Well, today felt like a really long day, even though compared to a lot of people it probably wasn't. I had four massages, which isn't a lot at all, but when you're out of practice like I am, that many can be draining. I am starting to feel very overwhelmed and burdened down by all of the things I have yet to do and what is ahead of me, and all of those wonderful things that accompany entering the adult and business world. I have been depressed and discouraged and mostly unwilling to face what I have to. It's not been pretty or fun and I know I've been a wretch with my family, but I couldn't seem to find my way out of it.
But amidst my massages today, I caught sight of a show my sisters were sort of watching on TV. America's Got Talent.

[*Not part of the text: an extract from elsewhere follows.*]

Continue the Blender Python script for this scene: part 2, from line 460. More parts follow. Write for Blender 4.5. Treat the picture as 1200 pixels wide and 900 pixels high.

Now, I had seen all the youtube videos on Paul Potts and Susan Boyle and that adorable six year old from awhile ago on Britain's Got Talent, but I can honestly say that I never cared about the talent America had. Must be the die-hard Brit that pretends to live within me. Yeah, America's got talent, but most of it's crap. And I never understood how Sharon Osbourne and David Hasselhoff were qualified to identify talent, but that's another deal.
But today, I got a breather from this show and what a message it was to me. Watch this video of Lawrence Beaman. He's a delivery guy.
Absolutely amazing. I had chills all over the place. I was literally transfixed, staring at the tv in the living room, hand to my heart, mouth gaping.
And I couldn't get it out of my mind. So, being the curious, must-know being that I am, I wanted to watch it again online. I went to the nbc website, watched it, then something ELSE caught my eye. Another story that I want to share with you all. It changed my attitude entirely.
I love what she says there: When you have hope, you keep going. I didn't have any, and that was the problem. Just because my life now isn't what I had planned doesn't mean that it's going to be awful. I can still do all those things that I've dreamed of doing. It just might take a little more time.
And that's ok...finally.
Thank heaven for moments of inspiration.